Portable

Coypel

C'est, parait-il, le signe de la modernité! Être mobile, flexible; être partout, ou joignable partout. La frontière qui me protégeait de l'extérieur est désormais poreuse. Il n'y a plus rien de privé, ou presque. A chaque instant, je suis joignable, appelable. L'oeil, dans la tombe regarde Caïn: je ne sais si ma culpabilité désormais est cosmique; je sais seulement que je suis désormais l'essence même de ce qui est imputable. Adam cherchait à se cacher pour éviter le regard réprobateur de Dieu, mais la honte d'être nu l'envahissait, et, inévitablement il fut reconnu. Et chassé!

Nous avons réinventé, de la pire des façons, le nomadisme! De désirer ainsi être ouverts à la rosée des vents, nous ne sommes plus de nulle part, de ne pouvoir plus voyager. Où que nous allions, c'est notre propre monde que nous transportons! Les frontières ont disparu sous la boursouflure de nos prétentions. Le monde s'est refermé sur lui-même en croyant s'ouvrir, et le mouvement lui-même se rapetasse sur l'inertie.

Il fallait peut-être lire Aristote: ou ne pas se prendre pour Dieu! Le moteur est immobile et il est faux que l'immobilité soit motrice. Les chemins ne mènent plus nulle part, parce qu'à force de désirer être partout, nous ne sommes plus de nulle part. Exilés hors du monde, hors de notre monde, nous avons suscité la portabilité extrême: la volatilité. Rien ne reste, ne subsiste, non plus les paroles que les actes.

Vient le temps non de l'insouciance, mais de l'impuissance comme si nous étions désormais condamnés, pour le parjure de nous être pris pour des dieux, de n'être même plus des hommes. Réduits au rang de simple contact, nous voici reclus à la connectivité absolue. Nous savions n'être que de passage, nous sommes le passage lui-même, désormais.

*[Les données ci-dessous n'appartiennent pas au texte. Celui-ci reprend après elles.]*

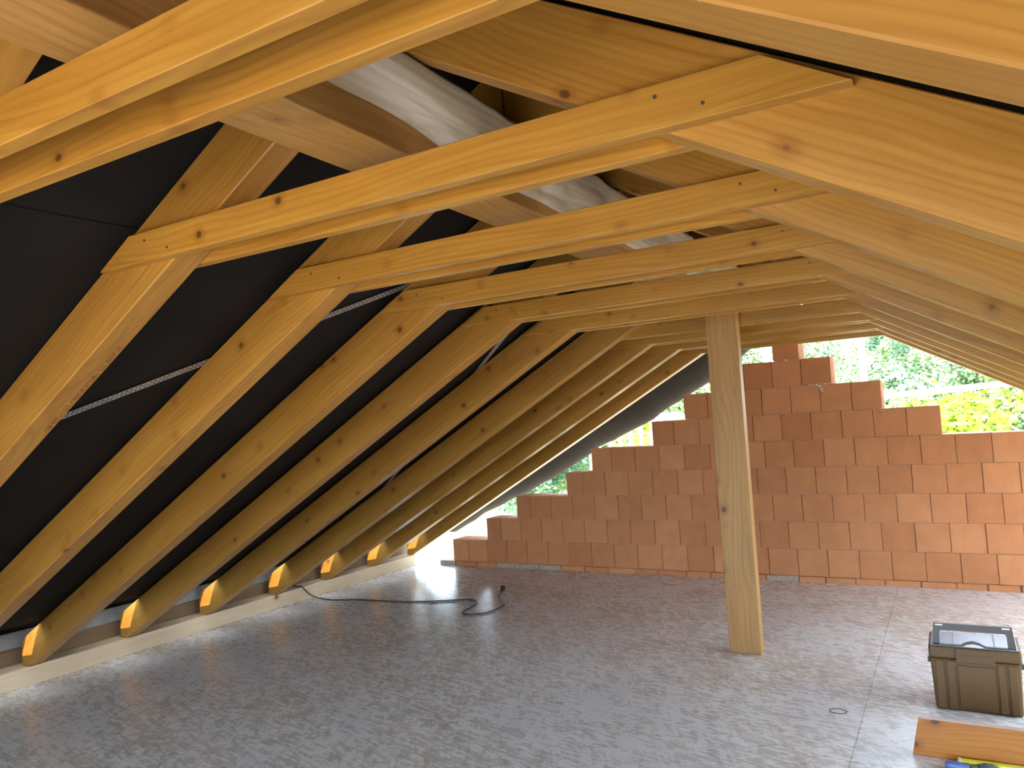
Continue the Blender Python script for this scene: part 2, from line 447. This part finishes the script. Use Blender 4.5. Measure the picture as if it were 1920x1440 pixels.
# brown ink stamp on the single board beside the post
def text_mesh(body, size, m, parent, loc, rot, ext=.0006):
    cu = bpy.data.curves.new('t', 'FONT'); cu.body = body; cu.size = size; cu.align_x = 'CENTER'; cu.align_y = 'CENTER'; cu.extrude = ext
    t = bpy.data.objects.new('t', cu); COL.objects.link(t)
    dg = bpy.context.evaluated_depsgraph_get(); me = bpy.data.meshes.new_from_object(t.evaluated_get(dg))
    bpy.data.objects.remove(t); me.materials.clear()
    return link('ink_stamp', me, m, parent, loc, rot)
st = text_mesh('22', .034, M['ink'], TIE[6, 'far'], (-.93, -.0007, -.006), (math.pi / 2, 0, 0)); st['label'] = 'brown ink stamp reading 22'
bm = bmesh.new()
for k in range(6):
    bm_box(bm, -.045 + k * .017, -.036 + k * .017, -.0009, .0004, .022, .024); bm_box(bm, -.045 + k * .017, -.036 + k * .017, -.0009, .0004, -.030, -.028)
bm_box(bm, -.047, -.045, -.0009, .0004, -.03, .024); bm_box(bm, .048, .050, -.0009, .0004, -.03, .024)
o = link('stamp_frame', mesh_of(bm, 'stamp_frame'), M['ink'], TIE[6, 'far'], (-.93, 0, -.004))

# ------------------------------------------------------------------ ridge beam, post, plates, eaves
rb = link('ridge_beam', box_mesh('ridge_beam', -5.1, 5.1, -.1015, .1015, -.1105, .1105, .004), M['post'], None, (-1.291, 2.80, 2.4455), (0, 0, math.pi / 2))
tag(rb, 'heavy timber ridge beam running lengthwise just above the collar ties', 'beam')
po = link('post', box_mesh('post', 0, 2.334, -.1045, .1045, -.043, .043, .004), M['post'], None, (-1.307, 5.203, .0005), (0, -math.pi / 2, 0))
po.rotation_euler = Matrix(((0, 1, 0), (0, 0, 1), (1, 0, 0))).to_euler()
tag(po, 'square-edged pale timber post standing on the floor under the ridge', 'post')
def plate(name, xa, xb, lab):
    o = link(name, box_mesh(name, -4.80, 4.80, (xa - xb) / 2, (xb - xa) / 2, 0, PLT - .001, .003), M['plate'], None, ((xa + xb) / 2, 2.52, .0008), (0, 0, math.pi / 2))
    tag(o, lab, 'timber')
plate('wall_plate', -5.86, XPL, 'long pale wall plate timber along the floor under the left rafter feet')
plate('wall_plate', XPR, 3.30, 'long pale wall plate timber along the floor under the right rafter feet')
eb = link('eave_board', box_mesh('eave_board', -4.9, 4.9, -.011, .011, -.02, .24), M['rough_wood'], None, (-5.878, 2.6, .0), (0, 0, math.pi / 2)); tag(eb, 'brown upright eave board behind the left rafter feet', 'board')
eb2 = link('eave_batten', box_mesh('eave_batten', -4.9, 4.9, -.018, .018, .242, .356, .004), M['batten'], None, (-5.874, 2.6, 0), (0, 0, math.pi / 2)); tag(eb2, 'sunlit pale batten along the left eave', 'batten')

ap = link('eave_light_block', box_mesh('eave_light_block', -4.9, 5.0, -.006, .006, -.25, .80), M['membrane'], None, (-5.935, 2.6, 0), (0, 0, math.pi / 2)); tag(ap, 'dark apron added outside the left eave to block skylight', 'membrane')  # added dark sheet, keeps low sky light out of the eave gap
# ------------------------------------------------------------------ roof membranes
def smooth(a, b, t):
    t = max(0, min(1, (t - a) / (b - a))); return t * t * (3 - 2 * t)
EP = [(-5.8, .10), (-5.08, .07), (-4.51, -.024), (-3.955, -.073), (-3.462, -.078), (-2.858, -.165), (-2.617, -.152), (-2.162, -.172), (-1.6, -.10), (-1.2, .0)]
def edge_off(x):
    for (a, u), (b, v) in zip(EP[:-1], EP[1:]):
        if x <= b: return u + (v - u) * max(0, (x - a)) / (b - a)
    return EP[-1][1]
def sag(y):
    s = 0
    for i in range(-4, 9):
        a, b = YF[i] + W, YF[i + 1]
        if a < y < b: s = math.sin(math.pi * (y - a) / (b - a))
    return s
def mem_l(xa, xb, lift):
    def f(u, v):
        x = xa + (xb - xa) * u; y = Y0 + (8.02 - Y0) * v
        off = DV + .020 + lift
        off -= .012 * sag(y) * (.7 + .6 * noise.noise(Vector((x * 2, y * 1.3, 1))))
        if y > 7.38:
            t = smooth(7.38, 8.0, y); e = edge_off(x) + .02 * noise.noise(Vector((x * 5, 3, 1)))
            off = off * (1 - t) + e * t
        return (x, y, zu_l(x) + off)
    return grid_mesh('membrane_strip', 14, 230, f)
ml = empty('roof_membrane', (-3.4, 2.5, 1.6)); tag(ml, 'dark grey roofing membrane behind the left slope rafters', 'membrane')
lap = [-5.555, -4.80, -3.54, -2.25, -1.262]
for k in range(4):
    o = link('membrane_strip', mem_l(lap[k] - (.0 if k == 0 else .07), lap[k + 1], .003 * (k % 2)), M['membrane'], ml); o.location = -ml.location
def mem_r(xa, xb, lift, ye=7.85):
    def f(u, v):
        x = xa + (xb - xa) * u; y = Y0 + (ye - Y0) * v
        return (x, y, zu_r(x) + DV + .018 + lift - .010 * sag(y))
    return grid_mesh('membrane_strip', 10, 200, f)
mr = empty('roof_membrane', (.3, 2.5, 2.0)); tag(mr, 'dark roofing membrane above the right slope rafters', 'membrane')
for k, (a, b, ye) in enumerate(((-1.243, -.10, 7.85), (-.16, 1.62, 7.85), (1.56, 2.40, 2.95), (2.34, 3.20, 2.95))):
    o = link('membrane_strip', mem_r(a, b, .003 * (k % 2), ye), M['membrane'], mr); o.location = -mr.location

def ridge(u, v):
    a = -.16 + .32 * u; return (XR + a, Y0 + (8.02 - Y0) * v, ZR + DV + .040 - abs(a) * .55)
o = link('ridge_strip', grid_mesh('ridge_strip', 4, 30, ridge, False), M['membrane'], ml); o.location = -ml.location
def outer(u, v): return (-5.668 - .262 * u, Y0 + (7.40 - Y0) * v, .468 - .045 * u)
o = link('eave_shade_flap', grid_mesh('eave_shade_flap', 3, 20, outer), M['membrane'], ml); o.location = -ml.location  # continuous outer flap, added to cut the skylight entering the eave
for i in range(-4, 9):
    ya, yb = YF[i] - .004, YF[i + 1] - .135
    def flap(u, v):
        x = -5.50 - .425 * u; return (x, ya + (yb - ya) * v, .492 - .075 * u)
    o = link('eave_shade_flap', grid_mesh('eave_shade_flap', 5, 4, flap), M['membrane'], ml); o.location = -ml.location  # bay flaps shaped so sun enters only just before each rafter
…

Impuissants surtout, comme si rien de ce que nous pouvions encore dire, écrire ou faire, ne devait, ne pouvait produire quelque effet sur l'autre, le monde voire nous-mêmes. Fuyants, ou faux-fuyants, fantômes peut-être, simplement. Fous d'enracinement d'avoir asséché la terre. Nous avons pulvérisé nos sols et la poussière qui s'envole ainsi aux vents mauvais, emportant nos rêves et nos identités dit et redit, clame obsédante, la liturgie de notre mort. Elle est notre ironie, la figure même ce que nous rêvâmes!

Non, il n'est pas vrai que le souffle toujours annonce l'esprit. Parfois, c'est vrai, il l'inspire; aujourd'hui il l'expire.

Celui qui vulgairement appelait les sous-hommes par leur numéro, participait de ce crime absolu par quoi l'on épuisa l'homme en l'homme. De manière plus doucereuse, nos portables font de même: les numéros, même pas cachés, nous sont désormais comminatoires que nous ne retenons même plus, conservés qu'ils sont dans le répertoire magnétique de nos amnésies. Oui, nous sommes des numéros! Plus que des numéros! Coupables de ne même pas le réaliser!

Alors, comme une bobine vide, tournoyant encore par la seule force de son inertie, comme un pantin aux membres brinquebalants que le marionnettiste abandonne aux quolibets des impatiences juvéniles, nous nous agitons, parlons! Mais dans cette Babel infernale, le bruit équivaut au silence!

Je sais aujourd'hui ce qu'épuisement signifie: le retrait de l'être!